DIRECTIONS: Leave out every picture, then output exactly the lines between the ones holding "Model this scene" and "Uv = -Rv0*math.sin(ROLL)+Uv0*math.cos(ROLL)", inclusive, and nothing beyond them.

RECORDS FOR THE EXERCISE:

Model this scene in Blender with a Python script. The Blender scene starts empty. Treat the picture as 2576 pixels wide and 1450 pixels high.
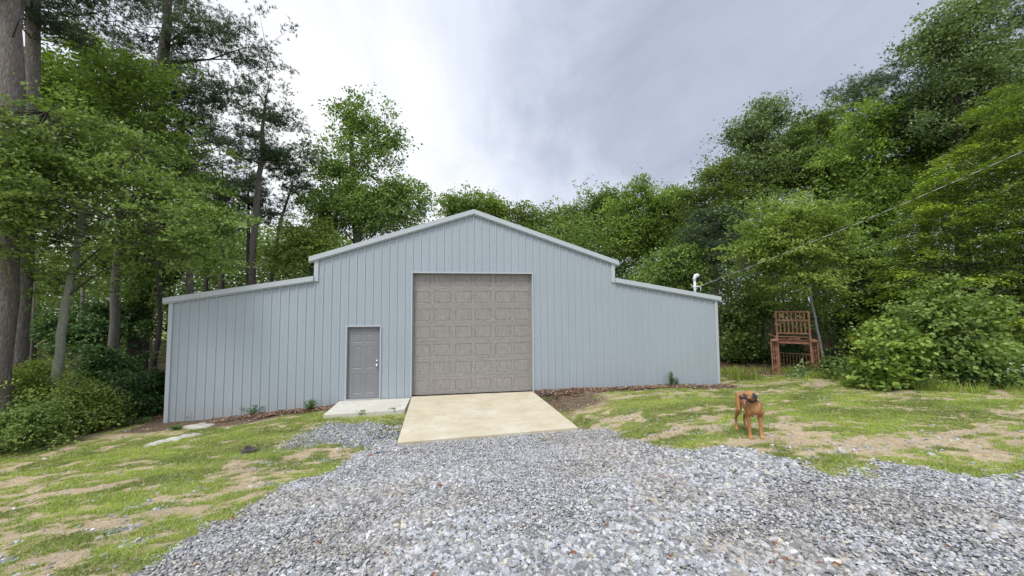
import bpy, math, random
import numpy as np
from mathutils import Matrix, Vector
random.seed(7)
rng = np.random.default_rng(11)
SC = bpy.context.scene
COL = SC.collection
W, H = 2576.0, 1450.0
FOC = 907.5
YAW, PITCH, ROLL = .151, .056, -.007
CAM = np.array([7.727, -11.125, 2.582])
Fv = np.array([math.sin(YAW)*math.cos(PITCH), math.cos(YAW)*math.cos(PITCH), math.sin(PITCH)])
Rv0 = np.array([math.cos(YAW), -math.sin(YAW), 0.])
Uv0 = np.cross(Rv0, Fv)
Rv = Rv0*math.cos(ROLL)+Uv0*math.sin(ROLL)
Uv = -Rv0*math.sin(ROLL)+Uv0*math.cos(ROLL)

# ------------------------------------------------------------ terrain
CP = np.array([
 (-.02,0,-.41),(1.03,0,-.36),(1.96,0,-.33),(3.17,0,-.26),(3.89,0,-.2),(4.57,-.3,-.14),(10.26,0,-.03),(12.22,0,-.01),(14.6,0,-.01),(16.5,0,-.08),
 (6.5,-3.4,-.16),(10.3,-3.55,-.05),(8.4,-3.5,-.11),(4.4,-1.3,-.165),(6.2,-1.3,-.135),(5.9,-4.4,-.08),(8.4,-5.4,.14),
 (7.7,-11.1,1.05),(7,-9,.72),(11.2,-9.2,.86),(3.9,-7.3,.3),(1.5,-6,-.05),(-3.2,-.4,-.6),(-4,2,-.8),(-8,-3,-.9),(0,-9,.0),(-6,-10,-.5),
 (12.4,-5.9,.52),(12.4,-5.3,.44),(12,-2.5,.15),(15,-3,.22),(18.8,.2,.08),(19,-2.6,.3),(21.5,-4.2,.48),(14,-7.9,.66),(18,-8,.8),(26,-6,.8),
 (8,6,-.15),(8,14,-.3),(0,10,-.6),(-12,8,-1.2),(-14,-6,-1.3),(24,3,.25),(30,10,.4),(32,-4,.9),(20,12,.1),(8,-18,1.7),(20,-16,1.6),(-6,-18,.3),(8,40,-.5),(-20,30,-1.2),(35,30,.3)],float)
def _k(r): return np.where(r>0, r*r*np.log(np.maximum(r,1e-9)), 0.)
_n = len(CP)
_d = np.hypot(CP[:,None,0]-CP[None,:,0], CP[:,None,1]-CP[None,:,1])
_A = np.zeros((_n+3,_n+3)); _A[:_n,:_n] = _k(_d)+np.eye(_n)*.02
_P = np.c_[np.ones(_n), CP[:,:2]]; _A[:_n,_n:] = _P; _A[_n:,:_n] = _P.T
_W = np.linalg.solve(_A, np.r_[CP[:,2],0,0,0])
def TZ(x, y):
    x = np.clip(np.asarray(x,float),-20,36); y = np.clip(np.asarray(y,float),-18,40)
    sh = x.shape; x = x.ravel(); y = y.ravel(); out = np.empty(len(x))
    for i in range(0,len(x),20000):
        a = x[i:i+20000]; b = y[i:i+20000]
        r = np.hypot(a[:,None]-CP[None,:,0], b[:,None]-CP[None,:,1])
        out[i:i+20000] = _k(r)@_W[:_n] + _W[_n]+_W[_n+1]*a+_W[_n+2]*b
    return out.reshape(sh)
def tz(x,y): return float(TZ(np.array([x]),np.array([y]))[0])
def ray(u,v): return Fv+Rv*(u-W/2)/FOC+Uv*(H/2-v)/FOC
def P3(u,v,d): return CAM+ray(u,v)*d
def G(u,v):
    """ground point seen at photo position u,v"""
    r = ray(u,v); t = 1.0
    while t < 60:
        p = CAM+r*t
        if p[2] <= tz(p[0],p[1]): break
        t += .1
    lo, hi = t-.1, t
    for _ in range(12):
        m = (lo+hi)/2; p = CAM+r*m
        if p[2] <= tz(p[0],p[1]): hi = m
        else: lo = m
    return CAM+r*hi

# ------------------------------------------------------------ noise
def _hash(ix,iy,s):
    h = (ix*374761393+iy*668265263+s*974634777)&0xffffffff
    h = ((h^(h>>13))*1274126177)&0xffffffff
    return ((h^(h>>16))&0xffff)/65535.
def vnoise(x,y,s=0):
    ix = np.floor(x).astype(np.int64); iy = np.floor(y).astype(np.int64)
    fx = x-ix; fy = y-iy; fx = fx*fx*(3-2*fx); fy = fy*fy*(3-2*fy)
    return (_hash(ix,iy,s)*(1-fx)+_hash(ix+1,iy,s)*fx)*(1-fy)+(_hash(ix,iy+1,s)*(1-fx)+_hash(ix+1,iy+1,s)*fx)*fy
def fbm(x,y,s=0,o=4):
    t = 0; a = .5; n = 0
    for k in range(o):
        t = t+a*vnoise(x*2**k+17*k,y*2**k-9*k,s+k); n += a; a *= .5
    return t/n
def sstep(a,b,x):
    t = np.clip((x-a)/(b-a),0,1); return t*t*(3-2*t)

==

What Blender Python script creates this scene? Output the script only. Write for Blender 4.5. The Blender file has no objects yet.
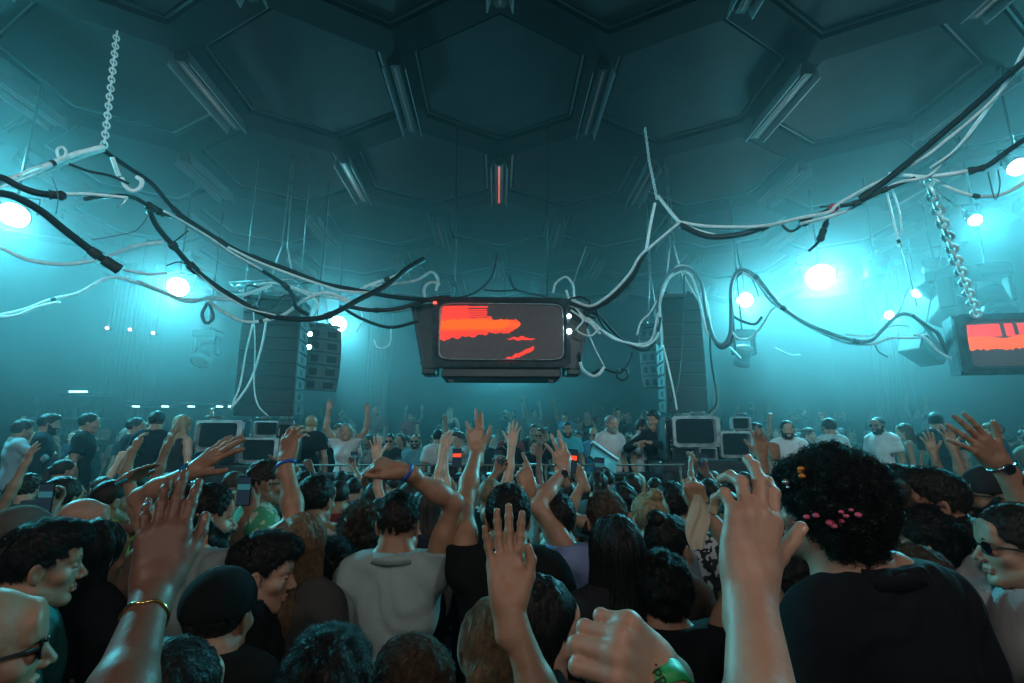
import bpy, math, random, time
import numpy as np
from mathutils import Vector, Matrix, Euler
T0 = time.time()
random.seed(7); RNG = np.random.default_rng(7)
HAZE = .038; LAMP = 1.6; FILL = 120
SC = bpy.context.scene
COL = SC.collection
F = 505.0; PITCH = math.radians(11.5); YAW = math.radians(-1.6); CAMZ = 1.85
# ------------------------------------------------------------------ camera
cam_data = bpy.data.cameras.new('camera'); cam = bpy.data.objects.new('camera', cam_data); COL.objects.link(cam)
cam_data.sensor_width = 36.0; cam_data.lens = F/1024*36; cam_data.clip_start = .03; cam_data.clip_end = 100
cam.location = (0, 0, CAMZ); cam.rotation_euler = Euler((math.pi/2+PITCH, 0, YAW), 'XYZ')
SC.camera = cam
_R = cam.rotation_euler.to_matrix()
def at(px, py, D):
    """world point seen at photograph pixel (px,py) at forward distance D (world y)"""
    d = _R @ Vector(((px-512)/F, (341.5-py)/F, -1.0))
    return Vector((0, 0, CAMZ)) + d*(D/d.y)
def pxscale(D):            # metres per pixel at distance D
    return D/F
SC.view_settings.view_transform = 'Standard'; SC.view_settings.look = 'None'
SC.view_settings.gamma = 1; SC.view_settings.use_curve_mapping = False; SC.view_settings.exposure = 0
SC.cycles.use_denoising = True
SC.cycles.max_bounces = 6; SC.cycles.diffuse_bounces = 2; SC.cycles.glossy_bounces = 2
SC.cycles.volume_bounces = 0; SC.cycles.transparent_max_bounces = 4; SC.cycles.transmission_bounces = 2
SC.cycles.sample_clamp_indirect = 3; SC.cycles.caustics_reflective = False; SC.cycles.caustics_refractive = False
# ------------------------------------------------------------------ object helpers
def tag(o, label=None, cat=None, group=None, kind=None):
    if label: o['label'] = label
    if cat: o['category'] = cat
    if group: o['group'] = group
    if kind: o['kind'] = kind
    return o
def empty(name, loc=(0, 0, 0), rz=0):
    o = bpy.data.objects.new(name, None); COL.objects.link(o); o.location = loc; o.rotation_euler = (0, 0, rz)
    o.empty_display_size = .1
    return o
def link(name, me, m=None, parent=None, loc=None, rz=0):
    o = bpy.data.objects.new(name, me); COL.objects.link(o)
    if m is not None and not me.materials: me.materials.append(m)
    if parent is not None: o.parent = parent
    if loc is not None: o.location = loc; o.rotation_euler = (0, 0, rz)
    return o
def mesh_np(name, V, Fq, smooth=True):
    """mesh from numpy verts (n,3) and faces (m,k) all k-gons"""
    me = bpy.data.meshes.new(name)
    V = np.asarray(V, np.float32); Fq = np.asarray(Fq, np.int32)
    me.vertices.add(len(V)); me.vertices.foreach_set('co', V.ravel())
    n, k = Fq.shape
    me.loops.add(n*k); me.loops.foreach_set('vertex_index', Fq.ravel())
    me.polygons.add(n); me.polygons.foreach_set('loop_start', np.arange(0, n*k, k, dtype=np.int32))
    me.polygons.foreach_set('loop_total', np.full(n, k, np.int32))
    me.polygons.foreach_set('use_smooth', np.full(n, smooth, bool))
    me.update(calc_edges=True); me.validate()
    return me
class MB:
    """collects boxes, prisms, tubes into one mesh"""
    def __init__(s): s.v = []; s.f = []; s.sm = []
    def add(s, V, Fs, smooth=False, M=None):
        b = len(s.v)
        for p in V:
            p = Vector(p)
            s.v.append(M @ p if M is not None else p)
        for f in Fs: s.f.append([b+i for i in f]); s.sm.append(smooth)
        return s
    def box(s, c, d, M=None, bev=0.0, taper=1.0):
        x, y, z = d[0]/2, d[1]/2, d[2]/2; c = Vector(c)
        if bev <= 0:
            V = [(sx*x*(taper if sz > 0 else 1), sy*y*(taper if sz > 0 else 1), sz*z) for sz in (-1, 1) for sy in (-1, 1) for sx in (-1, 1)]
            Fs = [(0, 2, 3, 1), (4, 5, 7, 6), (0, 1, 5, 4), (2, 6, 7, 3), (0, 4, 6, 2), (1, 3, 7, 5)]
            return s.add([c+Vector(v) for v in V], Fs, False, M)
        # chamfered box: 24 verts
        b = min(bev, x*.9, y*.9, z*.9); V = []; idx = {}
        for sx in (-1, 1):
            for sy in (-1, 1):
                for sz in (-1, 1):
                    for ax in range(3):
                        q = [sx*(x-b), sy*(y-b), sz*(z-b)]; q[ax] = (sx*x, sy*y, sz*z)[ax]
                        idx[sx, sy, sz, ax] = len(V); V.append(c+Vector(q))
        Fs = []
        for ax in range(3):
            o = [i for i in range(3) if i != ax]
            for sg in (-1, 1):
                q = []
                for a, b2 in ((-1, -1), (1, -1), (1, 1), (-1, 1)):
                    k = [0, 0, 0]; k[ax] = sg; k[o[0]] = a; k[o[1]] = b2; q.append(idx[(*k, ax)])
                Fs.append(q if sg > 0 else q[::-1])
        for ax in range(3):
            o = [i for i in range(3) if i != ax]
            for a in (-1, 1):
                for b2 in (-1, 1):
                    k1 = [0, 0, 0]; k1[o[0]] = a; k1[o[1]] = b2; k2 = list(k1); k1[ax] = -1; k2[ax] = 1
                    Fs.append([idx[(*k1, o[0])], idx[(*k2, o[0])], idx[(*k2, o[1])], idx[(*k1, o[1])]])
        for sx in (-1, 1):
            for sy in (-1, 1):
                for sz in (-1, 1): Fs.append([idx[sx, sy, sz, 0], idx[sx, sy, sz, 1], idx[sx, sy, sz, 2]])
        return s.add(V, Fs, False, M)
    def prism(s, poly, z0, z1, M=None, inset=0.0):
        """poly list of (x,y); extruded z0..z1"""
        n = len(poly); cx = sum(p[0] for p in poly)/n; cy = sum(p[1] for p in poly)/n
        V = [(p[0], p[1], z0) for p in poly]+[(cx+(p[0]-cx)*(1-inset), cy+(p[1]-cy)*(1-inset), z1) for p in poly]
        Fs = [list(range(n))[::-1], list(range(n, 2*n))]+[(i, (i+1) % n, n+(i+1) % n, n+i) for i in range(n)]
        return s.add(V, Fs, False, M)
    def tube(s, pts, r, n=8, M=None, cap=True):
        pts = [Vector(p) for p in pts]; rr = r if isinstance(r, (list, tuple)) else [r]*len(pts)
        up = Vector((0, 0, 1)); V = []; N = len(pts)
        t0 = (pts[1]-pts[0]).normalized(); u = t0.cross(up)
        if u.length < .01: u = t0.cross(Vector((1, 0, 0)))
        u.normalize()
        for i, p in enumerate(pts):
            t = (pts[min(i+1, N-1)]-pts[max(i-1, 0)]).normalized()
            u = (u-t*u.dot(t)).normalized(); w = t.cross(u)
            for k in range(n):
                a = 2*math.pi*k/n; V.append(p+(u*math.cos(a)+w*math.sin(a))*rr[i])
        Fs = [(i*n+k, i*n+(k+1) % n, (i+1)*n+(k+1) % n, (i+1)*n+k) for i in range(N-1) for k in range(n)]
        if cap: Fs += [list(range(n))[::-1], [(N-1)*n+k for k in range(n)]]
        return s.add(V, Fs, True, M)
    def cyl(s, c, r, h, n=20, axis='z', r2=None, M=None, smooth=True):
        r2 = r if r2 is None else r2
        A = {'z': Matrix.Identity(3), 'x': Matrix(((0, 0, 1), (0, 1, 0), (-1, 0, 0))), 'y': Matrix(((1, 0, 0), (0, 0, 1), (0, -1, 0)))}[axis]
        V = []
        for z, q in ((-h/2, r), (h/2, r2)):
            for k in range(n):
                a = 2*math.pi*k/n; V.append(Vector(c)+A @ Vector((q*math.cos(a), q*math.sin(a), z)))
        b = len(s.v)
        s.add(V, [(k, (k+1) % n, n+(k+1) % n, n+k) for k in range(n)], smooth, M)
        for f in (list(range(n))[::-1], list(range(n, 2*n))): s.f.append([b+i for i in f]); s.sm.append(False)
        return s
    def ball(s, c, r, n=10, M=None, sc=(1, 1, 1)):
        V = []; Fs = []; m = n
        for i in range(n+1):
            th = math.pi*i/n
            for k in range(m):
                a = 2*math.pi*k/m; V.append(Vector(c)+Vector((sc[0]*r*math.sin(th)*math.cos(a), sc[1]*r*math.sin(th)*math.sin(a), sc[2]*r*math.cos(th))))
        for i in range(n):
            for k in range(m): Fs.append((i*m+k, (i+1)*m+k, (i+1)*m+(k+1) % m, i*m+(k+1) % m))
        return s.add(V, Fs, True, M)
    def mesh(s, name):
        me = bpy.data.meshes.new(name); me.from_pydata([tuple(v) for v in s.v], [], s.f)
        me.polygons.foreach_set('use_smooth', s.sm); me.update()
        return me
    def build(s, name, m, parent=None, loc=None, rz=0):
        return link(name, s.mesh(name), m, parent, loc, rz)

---

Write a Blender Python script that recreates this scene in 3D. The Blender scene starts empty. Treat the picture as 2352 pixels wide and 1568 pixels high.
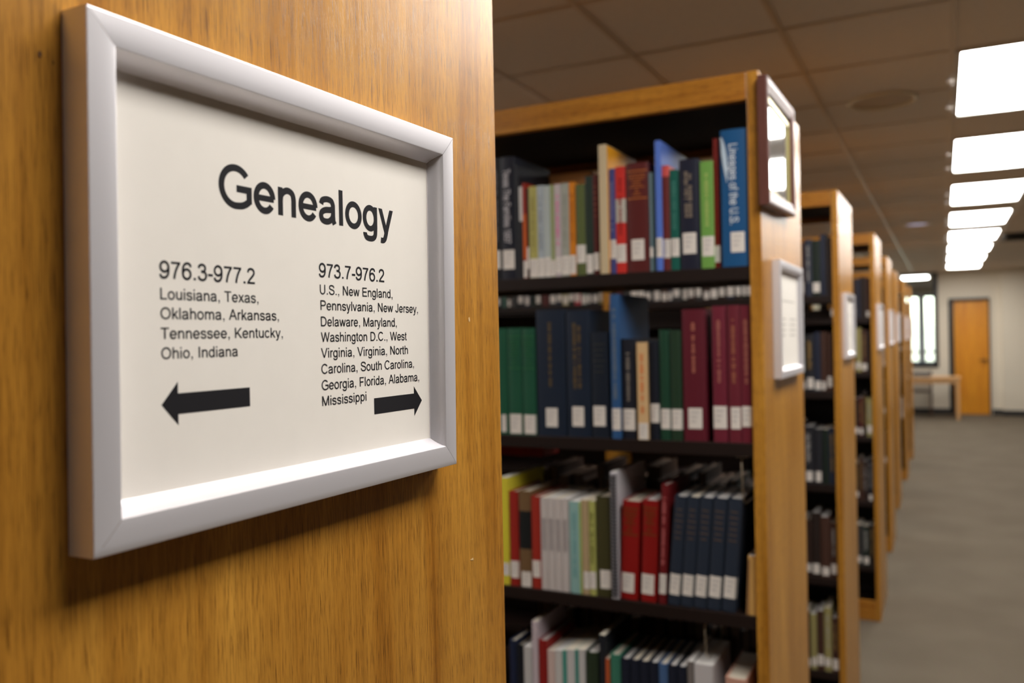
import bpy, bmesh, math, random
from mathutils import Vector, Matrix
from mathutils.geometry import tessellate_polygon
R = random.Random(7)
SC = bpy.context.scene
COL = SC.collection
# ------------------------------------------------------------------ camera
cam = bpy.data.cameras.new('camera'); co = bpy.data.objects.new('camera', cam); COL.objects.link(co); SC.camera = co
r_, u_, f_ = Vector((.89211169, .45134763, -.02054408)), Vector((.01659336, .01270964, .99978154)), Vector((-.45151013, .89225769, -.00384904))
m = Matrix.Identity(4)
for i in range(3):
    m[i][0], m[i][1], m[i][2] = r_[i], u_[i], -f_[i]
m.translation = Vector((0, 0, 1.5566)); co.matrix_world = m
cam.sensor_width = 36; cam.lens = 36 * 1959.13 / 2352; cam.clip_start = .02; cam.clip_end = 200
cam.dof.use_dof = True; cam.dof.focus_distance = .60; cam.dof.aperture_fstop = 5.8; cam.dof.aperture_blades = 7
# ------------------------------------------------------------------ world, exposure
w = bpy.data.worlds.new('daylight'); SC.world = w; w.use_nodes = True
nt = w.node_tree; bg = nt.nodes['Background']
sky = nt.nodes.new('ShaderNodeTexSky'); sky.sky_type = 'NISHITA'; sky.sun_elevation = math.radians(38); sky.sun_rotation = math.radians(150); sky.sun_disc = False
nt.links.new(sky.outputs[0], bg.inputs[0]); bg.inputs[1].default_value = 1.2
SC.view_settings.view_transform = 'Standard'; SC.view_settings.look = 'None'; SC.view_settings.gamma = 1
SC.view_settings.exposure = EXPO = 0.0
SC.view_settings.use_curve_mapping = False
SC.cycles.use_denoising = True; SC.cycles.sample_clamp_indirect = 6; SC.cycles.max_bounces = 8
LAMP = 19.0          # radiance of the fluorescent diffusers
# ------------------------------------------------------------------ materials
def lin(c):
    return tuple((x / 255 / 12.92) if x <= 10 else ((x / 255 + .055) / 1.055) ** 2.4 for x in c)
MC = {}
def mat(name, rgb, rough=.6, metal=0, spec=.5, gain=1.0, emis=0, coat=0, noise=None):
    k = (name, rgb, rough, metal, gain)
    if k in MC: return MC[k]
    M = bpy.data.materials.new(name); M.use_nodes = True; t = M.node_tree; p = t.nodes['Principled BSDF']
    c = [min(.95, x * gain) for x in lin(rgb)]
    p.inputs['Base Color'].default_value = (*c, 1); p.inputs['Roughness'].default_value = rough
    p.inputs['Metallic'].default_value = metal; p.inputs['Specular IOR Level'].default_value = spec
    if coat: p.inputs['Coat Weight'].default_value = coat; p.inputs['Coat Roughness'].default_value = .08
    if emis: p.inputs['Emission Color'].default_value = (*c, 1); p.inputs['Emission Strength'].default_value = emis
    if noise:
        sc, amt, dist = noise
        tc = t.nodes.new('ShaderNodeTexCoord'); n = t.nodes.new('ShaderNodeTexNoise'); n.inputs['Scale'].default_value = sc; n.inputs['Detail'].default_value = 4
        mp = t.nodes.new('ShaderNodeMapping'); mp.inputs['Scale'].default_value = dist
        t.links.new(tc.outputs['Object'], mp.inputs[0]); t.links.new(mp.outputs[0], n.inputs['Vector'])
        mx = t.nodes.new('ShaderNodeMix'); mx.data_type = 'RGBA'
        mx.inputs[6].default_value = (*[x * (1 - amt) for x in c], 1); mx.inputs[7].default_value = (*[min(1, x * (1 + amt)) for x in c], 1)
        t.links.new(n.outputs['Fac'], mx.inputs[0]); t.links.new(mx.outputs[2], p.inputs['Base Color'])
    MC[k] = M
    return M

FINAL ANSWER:
Model this scene in Blender with a Python script. The Blender scene starts empty. Treat the picture as 2576 pixels wide and 1450 pixels high.
import bpy, math, random
import numpy as np
from mathutils import Matrix, Vector
random.seed(7)
rng = np.random.default_rng(11)
SC = bpy.context.scene
COL = SC.collection
W, H = 2576.0, 1450.0
FOC = 907.5
YAW, PITCH, ROLL = .151, .056, -.007
CAM = np.array([7.727, -11.125, 2.582])
Fv = np.array([math.sin(YAW)*math.cos(PITCH), math.cos(YAW)*math.cos(PITCH), math.sin(PITCH)])
Rv0 = np.array([math.cos(YAW), -math.sin(YAW), 0.])
Uv0 = np.cross(Rv0, Fv)
Rv = Rv0*math.cos(ROLL)+Uv0*math.sin(ROLL)
Uv = -Rv0*math.sin(ROLL)+Uv0*math.cos(ROLL)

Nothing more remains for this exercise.